▸ **EXERCISE TASK**: Search the material for the word "were" and report each line where it turns up.

▸ **STORED RECORDS**:

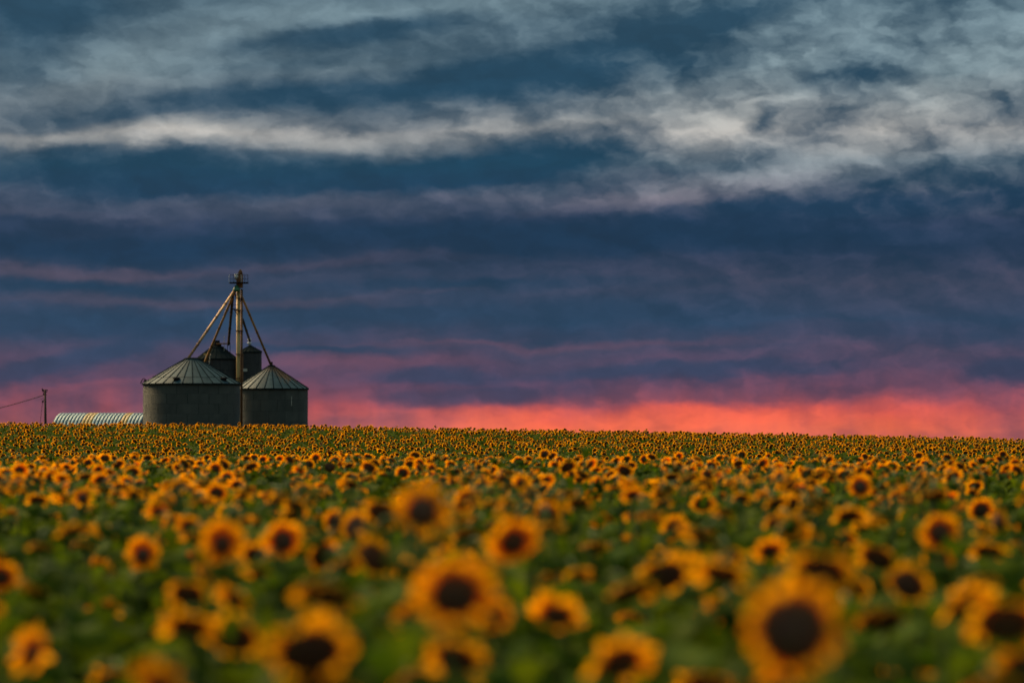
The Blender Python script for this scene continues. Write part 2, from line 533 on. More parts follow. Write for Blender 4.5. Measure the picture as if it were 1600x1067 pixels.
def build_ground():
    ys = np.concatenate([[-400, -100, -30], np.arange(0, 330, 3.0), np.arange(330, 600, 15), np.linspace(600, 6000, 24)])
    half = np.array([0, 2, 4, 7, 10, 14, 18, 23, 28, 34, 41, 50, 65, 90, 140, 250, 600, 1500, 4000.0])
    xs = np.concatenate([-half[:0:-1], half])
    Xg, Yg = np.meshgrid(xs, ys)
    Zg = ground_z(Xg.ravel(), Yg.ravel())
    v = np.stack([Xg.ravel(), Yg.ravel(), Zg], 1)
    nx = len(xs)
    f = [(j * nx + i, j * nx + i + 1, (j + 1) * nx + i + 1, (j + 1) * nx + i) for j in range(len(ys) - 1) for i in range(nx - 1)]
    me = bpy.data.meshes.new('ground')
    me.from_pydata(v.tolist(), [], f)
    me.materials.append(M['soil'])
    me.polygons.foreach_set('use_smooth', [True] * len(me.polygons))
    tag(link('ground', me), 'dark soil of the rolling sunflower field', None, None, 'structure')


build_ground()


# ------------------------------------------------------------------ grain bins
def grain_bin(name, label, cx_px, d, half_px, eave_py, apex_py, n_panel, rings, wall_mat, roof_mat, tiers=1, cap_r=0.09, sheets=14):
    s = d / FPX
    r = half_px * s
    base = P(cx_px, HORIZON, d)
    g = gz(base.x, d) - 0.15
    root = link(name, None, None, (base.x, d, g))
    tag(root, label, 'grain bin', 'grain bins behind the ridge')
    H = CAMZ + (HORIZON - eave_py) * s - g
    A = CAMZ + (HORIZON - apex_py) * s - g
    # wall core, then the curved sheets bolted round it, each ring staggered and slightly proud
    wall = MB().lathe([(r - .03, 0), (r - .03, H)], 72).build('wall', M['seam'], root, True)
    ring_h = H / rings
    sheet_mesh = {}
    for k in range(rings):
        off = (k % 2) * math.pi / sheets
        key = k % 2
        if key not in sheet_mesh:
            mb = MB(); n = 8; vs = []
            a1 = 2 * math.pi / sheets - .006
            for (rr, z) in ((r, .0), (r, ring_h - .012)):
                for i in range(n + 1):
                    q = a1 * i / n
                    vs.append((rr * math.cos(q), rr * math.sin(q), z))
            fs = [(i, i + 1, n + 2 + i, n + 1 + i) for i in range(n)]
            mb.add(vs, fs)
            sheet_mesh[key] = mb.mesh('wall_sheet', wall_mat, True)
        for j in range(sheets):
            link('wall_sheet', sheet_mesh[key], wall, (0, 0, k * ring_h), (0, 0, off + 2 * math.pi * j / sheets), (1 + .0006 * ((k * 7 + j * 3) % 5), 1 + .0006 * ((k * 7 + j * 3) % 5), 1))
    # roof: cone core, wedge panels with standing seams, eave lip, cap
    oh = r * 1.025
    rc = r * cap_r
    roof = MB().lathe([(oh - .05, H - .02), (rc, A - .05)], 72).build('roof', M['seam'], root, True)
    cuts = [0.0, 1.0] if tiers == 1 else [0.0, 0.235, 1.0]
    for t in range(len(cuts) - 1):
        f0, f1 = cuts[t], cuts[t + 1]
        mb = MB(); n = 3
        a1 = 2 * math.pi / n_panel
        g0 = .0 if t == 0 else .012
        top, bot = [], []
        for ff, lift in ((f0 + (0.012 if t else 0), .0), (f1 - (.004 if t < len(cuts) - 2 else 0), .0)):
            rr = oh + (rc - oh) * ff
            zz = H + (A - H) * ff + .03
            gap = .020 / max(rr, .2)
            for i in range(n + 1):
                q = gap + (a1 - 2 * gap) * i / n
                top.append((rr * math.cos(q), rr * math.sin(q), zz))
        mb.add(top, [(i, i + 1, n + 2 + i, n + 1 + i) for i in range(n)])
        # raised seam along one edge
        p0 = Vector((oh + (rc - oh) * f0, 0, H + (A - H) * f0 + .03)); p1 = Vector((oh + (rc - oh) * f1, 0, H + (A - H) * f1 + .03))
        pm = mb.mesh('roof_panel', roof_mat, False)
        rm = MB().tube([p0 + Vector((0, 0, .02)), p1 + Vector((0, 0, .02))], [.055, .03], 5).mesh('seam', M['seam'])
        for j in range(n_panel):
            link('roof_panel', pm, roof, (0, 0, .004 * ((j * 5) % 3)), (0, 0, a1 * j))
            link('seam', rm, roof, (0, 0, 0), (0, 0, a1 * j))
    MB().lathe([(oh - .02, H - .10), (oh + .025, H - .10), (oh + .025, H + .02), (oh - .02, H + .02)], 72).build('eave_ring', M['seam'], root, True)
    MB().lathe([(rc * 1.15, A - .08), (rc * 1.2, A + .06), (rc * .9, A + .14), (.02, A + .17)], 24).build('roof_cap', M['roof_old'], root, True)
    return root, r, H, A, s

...

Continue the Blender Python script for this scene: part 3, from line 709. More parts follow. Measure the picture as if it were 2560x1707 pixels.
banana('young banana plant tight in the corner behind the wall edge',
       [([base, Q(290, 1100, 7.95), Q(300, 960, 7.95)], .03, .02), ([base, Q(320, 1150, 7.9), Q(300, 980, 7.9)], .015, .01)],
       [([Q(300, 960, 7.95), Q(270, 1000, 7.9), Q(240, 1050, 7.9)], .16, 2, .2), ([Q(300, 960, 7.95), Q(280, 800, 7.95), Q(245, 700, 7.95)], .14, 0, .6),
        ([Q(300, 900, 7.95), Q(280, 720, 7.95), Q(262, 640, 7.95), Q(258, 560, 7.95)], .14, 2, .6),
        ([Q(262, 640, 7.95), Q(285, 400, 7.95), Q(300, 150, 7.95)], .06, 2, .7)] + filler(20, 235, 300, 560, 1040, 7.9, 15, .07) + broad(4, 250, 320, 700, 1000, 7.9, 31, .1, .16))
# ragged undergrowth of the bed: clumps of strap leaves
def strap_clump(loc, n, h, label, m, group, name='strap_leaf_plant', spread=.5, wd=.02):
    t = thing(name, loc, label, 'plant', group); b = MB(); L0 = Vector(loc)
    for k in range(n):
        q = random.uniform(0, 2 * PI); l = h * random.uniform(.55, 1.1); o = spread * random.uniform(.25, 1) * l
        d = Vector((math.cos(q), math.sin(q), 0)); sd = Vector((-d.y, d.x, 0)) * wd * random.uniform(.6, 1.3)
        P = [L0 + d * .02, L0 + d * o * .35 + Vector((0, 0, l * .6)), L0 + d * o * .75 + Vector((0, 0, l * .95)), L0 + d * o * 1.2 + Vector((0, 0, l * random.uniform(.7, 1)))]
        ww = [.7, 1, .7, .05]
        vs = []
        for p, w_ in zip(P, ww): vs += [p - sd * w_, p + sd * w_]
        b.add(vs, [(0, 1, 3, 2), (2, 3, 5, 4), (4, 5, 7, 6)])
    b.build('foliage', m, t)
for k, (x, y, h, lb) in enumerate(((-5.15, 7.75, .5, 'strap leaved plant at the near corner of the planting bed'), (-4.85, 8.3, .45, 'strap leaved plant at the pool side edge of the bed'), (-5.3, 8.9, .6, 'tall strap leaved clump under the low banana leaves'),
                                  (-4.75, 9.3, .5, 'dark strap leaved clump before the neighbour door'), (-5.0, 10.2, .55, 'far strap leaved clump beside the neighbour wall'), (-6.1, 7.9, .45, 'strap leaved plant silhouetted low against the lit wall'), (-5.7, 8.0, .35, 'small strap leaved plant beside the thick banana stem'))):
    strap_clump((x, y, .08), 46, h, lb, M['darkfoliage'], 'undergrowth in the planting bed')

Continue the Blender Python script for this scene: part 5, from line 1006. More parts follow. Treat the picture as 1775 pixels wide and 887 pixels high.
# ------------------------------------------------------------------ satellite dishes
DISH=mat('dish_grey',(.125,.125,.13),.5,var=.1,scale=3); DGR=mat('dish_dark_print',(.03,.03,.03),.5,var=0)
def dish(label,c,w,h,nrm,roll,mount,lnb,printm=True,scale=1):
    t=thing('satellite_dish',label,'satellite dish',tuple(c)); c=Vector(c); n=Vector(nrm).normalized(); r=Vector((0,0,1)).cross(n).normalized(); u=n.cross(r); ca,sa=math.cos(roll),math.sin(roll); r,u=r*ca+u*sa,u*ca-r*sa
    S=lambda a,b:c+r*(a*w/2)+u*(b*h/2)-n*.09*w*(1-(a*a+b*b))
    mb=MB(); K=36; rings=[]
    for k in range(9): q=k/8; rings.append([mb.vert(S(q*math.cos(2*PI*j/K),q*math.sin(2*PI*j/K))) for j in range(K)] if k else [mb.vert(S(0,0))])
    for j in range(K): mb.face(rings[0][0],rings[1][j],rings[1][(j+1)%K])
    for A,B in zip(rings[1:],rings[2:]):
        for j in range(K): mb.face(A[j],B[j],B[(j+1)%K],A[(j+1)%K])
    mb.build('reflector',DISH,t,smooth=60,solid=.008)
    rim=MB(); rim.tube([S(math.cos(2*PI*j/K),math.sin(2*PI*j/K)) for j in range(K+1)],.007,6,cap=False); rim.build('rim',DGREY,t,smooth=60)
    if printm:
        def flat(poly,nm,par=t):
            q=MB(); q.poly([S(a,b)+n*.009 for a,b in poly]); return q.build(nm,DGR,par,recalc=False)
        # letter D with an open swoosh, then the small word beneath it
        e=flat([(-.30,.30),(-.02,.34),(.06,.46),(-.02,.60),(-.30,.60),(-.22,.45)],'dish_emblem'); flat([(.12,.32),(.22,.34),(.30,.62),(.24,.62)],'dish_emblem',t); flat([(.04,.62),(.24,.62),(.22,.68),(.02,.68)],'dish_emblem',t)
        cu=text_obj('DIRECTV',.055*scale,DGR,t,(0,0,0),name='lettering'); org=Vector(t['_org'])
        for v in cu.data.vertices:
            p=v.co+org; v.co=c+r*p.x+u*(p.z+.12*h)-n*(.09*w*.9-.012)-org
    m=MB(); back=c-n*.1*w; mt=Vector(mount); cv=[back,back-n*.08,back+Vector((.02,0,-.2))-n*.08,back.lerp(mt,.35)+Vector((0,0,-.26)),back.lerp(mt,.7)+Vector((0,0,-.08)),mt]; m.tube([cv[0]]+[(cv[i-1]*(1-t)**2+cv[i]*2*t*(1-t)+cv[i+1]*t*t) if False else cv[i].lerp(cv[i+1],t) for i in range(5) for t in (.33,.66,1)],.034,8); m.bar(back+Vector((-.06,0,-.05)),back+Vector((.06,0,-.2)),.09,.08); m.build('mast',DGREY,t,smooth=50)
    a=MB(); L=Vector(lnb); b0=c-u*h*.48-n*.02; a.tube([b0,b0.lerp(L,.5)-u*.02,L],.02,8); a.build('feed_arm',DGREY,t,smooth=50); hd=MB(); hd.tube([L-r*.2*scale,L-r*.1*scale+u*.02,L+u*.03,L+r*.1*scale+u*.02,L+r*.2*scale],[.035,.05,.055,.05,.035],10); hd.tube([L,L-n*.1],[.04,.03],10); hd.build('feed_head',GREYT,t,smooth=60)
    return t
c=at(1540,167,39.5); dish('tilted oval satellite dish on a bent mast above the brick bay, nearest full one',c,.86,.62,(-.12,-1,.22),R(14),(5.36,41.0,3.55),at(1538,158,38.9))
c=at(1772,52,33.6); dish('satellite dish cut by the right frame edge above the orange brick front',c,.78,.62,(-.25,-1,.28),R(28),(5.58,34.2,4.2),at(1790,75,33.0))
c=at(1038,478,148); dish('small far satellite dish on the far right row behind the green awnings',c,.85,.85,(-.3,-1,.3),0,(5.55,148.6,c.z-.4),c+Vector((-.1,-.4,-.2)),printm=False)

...

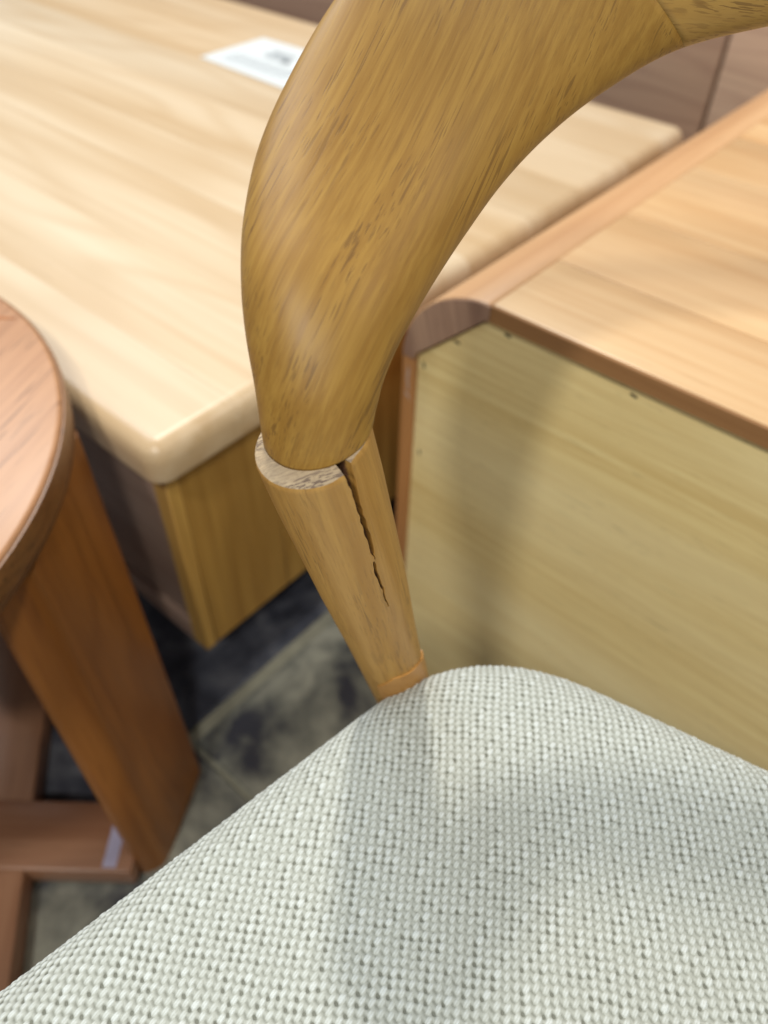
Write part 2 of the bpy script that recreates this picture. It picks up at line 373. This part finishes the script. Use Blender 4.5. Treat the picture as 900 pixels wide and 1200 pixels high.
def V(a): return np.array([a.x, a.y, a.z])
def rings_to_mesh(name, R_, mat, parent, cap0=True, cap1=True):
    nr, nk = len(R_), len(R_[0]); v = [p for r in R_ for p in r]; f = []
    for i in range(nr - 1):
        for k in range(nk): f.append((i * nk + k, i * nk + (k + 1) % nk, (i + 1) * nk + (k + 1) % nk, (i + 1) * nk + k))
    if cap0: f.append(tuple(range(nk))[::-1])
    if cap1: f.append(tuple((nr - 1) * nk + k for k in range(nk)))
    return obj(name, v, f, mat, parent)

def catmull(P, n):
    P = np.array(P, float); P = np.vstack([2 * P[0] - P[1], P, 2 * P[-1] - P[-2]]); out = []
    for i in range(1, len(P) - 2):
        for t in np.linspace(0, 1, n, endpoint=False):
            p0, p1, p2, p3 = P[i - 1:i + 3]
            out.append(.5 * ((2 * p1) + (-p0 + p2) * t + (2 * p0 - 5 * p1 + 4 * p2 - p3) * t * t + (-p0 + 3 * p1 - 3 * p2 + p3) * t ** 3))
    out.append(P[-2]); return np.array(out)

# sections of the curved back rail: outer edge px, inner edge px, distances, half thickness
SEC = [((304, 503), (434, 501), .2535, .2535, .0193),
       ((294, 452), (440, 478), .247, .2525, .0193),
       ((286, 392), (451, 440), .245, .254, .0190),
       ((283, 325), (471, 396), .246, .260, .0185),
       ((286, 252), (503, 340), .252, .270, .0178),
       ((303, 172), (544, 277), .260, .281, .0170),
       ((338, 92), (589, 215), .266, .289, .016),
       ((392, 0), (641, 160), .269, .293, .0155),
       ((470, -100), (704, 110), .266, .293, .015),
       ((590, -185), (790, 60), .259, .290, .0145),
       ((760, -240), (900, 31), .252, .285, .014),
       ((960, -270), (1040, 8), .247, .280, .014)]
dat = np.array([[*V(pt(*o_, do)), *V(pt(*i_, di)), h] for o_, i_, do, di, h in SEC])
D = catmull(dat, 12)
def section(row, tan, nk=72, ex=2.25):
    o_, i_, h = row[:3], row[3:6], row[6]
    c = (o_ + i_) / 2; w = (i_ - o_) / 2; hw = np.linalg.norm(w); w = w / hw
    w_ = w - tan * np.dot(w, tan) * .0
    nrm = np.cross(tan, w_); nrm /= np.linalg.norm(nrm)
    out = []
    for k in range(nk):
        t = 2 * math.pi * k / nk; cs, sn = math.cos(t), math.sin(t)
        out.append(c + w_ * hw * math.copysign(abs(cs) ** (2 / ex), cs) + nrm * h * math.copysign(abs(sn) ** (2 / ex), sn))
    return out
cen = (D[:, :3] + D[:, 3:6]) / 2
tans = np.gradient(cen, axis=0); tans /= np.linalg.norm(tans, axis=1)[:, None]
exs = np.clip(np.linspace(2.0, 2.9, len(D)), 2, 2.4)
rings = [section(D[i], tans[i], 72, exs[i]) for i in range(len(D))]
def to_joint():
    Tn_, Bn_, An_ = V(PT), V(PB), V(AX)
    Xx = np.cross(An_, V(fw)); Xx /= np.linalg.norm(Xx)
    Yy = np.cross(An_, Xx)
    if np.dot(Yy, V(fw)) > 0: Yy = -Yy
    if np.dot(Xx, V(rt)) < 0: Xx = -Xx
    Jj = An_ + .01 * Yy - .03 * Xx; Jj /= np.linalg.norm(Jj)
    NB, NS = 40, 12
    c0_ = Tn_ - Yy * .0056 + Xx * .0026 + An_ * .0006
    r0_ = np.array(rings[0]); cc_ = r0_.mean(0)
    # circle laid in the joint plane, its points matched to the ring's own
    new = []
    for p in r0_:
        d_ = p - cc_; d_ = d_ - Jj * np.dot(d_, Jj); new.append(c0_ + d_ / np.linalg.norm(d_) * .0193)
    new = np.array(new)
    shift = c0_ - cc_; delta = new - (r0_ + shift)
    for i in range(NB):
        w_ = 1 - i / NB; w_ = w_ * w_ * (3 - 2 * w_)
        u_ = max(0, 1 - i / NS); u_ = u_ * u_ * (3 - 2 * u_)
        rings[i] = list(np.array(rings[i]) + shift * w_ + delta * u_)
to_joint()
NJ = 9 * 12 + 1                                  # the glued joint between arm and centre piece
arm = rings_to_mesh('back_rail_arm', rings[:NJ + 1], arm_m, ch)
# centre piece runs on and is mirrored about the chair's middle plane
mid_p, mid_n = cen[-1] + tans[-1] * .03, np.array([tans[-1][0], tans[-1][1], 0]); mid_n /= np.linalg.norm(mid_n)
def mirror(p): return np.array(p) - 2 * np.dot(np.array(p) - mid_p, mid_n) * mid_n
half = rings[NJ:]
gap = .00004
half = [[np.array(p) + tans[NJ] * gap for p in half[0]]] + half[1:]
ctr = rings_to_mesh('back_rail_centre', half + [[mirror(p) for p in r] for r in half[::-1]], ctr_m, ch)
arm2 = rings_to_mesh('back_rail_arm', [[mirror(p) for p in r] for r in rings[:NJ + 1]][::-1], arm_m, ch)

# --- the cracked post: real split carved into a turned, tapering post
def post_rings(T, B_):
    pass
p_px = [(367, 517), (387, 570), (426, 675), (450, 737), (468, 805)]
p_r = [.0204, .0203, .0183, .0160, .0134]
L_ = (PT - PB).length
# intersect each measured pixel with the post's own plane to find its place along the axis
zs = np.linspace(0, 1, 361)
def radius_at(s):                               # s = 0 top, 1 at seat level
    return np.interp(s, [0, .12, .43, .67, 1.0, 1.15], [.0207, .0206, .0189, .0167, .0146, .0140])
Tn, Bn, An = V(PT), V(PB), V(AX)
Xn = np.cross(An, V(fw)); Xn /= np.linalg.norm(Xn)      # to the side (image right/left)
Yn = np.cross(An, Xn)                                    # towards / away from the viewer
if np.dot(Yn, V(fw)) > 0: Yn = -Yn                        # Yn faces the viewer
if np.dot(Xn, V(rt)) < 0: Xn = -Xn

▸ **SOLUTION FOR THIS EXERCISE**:
The Blender Python script for this scene continues. Write part 2, from line 533 on. More parts follow. Write for Blender 4.5. Measure the picture as if it were 1600x1067 pixels.
Continue the Blender Python script for this scene: part 3, from line 709. More parts follow. Measure the picture as if it were 2560x1707 pixels.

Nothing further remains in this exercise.